— BEGIN DATASET EXTRACT —
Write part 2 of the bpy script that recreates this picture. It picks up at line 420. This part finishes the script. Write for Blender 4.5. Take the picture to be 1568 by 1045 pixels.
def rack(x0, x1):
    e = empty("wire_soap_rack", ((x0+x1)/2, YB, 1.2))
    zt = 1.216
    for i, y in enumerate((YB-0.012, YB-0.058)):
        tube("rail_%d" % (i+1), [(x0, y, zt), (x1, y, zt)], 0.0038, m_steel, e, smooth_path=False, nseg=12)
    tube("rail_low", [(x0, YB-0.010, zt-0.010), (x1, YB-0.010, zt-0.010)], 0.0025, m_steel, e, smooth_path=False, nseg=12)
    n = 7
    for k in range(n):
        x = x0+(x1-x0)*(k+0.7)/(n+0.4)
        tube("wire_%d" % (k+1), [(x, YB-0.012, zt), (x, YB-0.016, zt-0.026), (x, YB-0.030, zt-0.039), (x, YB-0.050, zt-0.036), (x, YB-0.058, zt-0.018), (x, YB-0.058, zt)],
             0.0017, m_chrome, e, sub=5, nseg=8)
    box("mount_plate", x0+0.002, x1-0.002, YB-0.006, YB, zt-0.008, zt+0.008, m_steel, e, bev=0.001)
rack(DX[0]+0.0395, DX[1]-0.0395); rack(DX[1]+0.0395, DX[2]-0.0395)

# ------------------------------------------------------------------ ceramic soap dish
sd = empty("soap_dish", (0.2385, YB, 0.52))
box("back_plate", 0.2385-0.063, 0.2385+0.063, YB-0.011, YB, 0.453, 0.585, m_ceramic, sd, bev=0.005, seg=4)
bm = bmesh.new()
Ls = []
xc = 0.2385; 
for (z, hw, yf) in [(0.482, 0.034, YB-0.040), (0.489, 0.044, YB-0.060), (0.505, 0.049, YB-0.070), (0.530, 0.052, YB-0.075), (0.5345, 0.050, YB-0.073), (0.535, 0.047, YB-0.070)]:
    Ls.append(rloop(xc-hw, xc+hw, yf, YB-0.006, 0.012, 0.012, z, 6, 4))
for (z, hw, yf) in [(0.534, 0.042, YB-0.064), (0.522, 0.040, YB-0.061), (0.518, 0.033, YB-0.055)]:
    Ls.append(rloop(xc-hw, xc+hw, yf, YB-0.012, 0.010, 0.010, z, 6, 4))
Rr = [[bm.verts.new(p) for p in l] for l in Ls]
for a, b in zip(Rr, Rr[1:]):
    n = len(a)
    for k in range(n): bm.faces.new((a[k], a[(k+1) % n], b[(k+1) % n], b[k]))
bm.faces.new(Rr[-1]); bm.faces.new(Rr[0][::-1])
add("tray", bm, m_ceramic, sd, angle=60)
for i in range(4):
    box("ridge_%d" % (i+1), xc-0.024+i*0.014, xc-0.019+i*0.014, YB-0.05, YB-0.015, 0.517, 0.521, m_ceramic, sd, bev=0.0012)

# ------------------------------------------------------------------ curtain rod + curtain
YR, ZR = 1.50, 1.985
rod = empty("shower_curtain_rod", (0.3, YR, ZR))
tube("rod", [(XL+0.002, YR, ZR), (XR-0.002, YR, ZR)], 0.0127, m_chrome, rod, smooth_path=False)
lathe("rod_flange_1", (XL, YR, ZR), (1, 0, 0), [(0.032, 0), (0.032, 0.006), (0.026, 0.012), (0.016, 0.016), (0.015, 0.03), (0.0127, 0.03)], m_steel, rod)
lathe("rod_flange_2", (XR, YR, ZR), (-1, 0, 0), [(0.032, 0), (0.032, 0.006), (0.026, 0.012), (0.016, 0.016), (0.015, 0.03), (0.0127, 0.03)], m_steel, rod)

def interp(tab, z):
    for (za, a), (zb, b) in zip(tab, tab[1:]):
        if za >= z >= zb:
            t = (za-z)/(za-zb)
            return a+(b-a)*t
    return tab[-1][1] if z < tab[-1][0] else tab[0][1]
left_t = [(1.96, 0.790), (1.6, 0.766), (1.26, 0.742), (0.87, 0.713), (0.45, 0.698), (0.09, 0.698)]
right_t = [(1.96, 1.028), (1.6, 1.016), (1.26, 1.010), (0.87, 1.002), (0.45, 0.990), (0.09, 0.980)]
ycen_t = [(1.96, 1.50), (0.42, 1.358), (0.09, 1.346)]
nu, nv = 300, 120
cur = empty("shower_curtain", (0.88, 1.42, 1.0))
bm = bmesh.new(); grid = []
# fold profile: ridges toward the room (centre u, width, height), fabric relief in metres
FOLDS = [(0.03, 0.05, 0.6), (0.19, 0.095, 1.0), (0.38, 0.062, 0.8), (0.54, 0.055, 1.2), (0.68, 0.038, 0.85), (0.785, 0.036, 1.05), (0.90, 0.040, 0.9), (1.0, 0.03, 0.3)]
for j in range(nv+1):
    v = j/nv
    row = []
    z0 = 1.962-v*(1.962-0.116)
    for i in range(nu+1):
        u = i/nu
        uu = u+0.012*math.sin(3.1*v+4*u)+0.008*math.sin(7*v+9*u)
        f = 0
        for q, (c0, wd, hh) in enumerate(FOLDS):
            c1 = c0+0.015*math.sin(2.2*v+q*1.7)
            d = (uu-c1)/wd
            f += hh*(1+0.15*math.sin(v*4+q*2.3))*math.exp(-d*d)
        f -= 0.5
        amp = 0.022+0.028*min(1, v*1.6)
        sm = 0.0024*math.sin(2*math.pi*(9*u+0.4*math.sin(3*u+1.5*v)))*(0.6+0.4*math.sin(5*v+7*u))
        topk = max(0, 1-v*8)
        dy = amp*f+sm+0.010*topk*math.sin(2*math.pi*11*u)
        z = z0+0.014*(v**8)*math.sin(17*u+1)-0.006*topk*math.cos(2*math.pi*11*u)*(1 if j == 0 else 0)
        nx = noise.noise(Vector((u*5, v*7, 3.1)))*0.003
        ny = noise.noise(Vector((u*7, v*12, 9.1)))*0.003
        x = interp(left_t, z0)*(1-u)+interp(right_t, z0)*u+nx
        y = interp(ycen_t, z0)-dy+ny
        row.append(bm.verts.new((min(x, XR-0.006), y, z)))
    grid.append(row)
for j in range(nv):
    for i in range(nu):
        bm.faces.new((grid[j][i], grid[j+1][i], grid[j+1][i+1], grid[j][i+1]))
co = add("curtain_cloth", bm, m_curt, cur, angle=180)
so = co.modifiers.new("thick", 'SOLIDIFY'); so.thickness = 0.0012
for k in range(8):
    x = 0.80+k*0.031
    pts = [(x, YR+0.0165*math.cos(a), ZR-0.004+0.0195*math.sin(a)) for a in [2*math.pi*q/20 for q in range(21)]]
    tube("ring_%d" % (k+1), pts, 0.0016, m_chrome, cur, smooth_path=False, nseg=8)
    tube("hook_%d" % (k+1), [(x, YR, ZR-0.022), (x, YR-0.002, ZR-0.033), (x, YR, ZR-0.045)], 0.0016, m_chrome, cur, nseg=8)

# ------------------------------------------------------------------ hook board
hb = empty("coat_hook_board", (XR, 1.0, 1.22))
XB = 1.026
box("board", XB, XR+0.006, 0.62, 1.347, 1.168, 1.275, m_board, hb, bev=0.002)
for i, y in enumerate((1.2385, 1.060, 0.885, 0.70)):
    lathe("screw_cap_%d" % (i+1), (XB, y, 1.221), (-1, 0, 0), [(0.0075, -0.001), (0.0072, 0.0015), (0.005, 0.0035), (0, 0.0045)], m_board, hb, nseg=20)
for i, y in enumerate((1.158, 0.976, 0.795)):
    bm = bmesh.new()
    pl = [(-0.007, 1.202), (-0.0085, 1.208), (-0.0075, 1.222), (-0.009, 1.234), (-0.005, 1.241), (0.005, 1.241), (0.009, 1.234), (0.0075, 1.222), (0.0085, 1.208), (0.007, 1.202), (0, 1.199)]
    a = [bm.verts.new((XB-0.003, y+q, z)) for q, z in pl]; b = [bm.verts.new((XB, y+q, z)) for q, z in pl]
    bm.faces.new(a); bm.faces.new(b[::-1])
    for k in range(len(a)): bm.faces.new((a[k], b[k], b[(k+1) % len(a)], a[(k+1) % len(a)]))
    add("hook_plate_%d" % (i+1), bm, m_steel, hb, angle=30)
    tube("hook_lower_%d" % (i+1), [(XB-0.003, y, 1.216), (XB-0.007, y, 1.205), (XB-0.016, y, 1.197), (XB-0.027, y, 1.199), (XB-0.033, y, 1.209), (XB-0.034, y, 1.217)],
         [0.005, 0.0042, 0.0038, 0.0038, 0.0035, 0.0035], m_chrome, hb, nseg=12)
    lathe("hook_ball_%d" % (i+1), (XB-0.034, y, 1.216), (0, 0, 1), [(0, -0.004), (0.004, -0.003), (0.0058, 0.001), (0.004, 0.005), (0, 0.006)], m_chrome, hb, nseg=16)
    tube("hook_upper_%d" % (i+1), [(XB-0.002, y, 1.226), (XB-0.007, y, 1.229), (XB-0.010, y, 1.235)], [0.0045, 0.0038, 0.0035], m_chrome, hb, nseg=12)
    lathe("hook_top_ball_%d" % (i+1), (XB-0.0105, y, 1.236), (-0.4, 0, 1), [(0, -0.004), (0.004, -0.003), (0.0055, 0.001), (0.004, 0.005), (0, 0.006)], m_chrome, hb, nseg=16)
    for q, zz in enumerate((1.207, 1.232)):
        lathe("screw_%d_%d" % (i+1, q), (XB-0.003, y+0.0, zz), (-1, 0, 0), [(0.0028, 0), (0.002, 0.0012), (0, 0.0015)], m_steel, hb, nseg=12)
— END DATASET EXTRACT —
Verbatim output is expected for the lines from the start of the data to the line in which "DX[1]-0.0395); rack(DX[1]+0.0395, DX[2]-0.0395)" appears, both included.

▸ **CORRECT OUTPUT**:
Write part 2 of the bpy script that recreates this picture. It picks up at line 420. This part finishes the script. Write for Blender 4.5. Take the picture to be 1568 by 1045 pixels.
def rack(x0, x1):
    e = empty("wire_soap_rack", ((x0+x1)/2, YB, 1.2))
    zt = 1.216
    for i, y in enumerate((YB-0.012, YB-0.058)):
        tube("rail_%d" % (i+1), [(x0, y, zt), (x1, y, zt)], 0.0038, m_steel, e, smooth_path=False, nseg=12)
    tube("rail_low", [(x0, YB-0.010, zt-0.010), (x1, YB-0.010, zt-0.010)], 0.0025, m_steel, e, smooth_path=False, nseg=12)
    n = 7
    for k in range(n):
        x = x0+(x1-x0)*(k+0.7)/(n+0.4)
        tube("wire_%d" % (k+1), [(x, YB-0.012, zt), (x, YB-0.016, zt-0.026), (x, YB-0.030, zt-0.039), (x, YB-0.050, zt-0.036), (x, YB-0.058, zt-0.018), (x, YB-0.058, zt)],
             0.0017, m_chrome, e, sub=5, nseg=8)
    box("mount_plate", x0+0.002, x1-0.002, YB-0.006, YB, zt-0.008, zt+0.008, m_steel, e, bev=0.001)
rack(DX[0]+0.0395, DX[1]-0.0395); rack(DX[1]+0.0395, DX[2]-0.0395)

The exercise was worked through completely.